School info: Arkansas State Univerity, Jonesboro, AR, Dr. Hai Jiang, CS 4-5223

---------- Post updated 02-20-11 at 12:35 PM ---------- Previous update was 02-19-11 at 06:03 PM ----------

I actually got this figured out with the help of a friend, so here's that answer if it helps anyone:

FOR THE PERL PART
When opening files for input and output in Perl, do it like this:
output-

open(INFO, '>' . $outfile);

input-

open(INFO, '<' . $infile);

To run the C program within your perl program:

$randNum = system(`./myproc`);    # Get data from the C program

FOR THE C PART
I had a problem within my initrand function which was causing all the output numbers to be the same. This is caused by the fact that the srand() function for seeding is by the second, which doesn't work when trying to run a program multiple times per second. This is a problem I'm actually still trying to work on a little, but that's a good first step towards solving your own problem.

I was trying to REdefine RAND_MAX, so that was renamed to RANDINT_MAX.

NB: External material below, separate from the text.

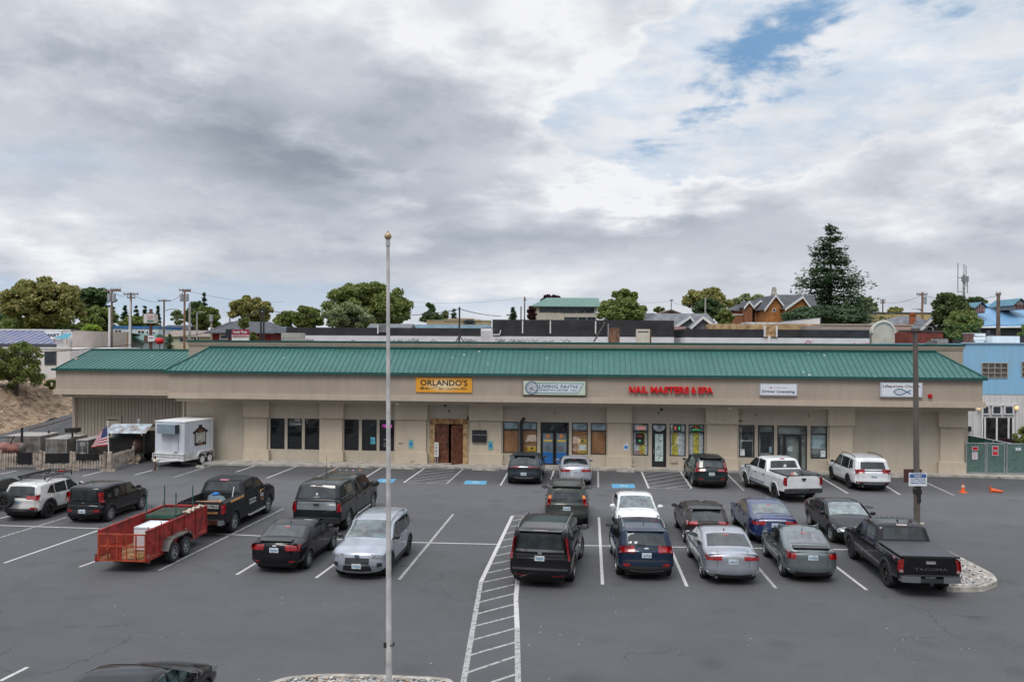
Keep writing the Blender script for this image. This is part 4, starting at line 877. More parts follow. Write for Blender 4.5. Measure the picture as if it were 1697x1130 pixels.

When casting an int, use parentheses:
return (int) (/*stuff*/);

  1. RAND_MAX does not work that way. RAND_MAX is something the compiler tells you -- the highest possible number the random number generator will ever give you. Usually, to generate numbers between 0-9, you'd do (rand()%10) , and for numbers 1-10, (rand()%10)+1 .
  2. This isn't DOS, you can't just run programs that happen to be in the current directory and expect them to be found. You have to tell it it's in the current directory by telling it ./myprog , not just myprog
  3. There's no point running system() on things you put in backticks. Do one, or the other: $code=system("./myprog"); $stuff=`./myprog`;
  4. system() doesn't return the program's text, it returns the program's return code (usually zero). If you want it's output, that's what backticks are for. $stuff=`./myprogram`;
  5. Perl almost certainly has the ability to generate random numbers without calling a C program. In fact perl has a rand() too (try perldoc -f rand) which seems more convenient. You can just do $stuff=int(rand(10))+1; to get numbers 1-10. Modern versions of perl also call srand by themselves when run, so you get a different random starting point every time without any effort on your part.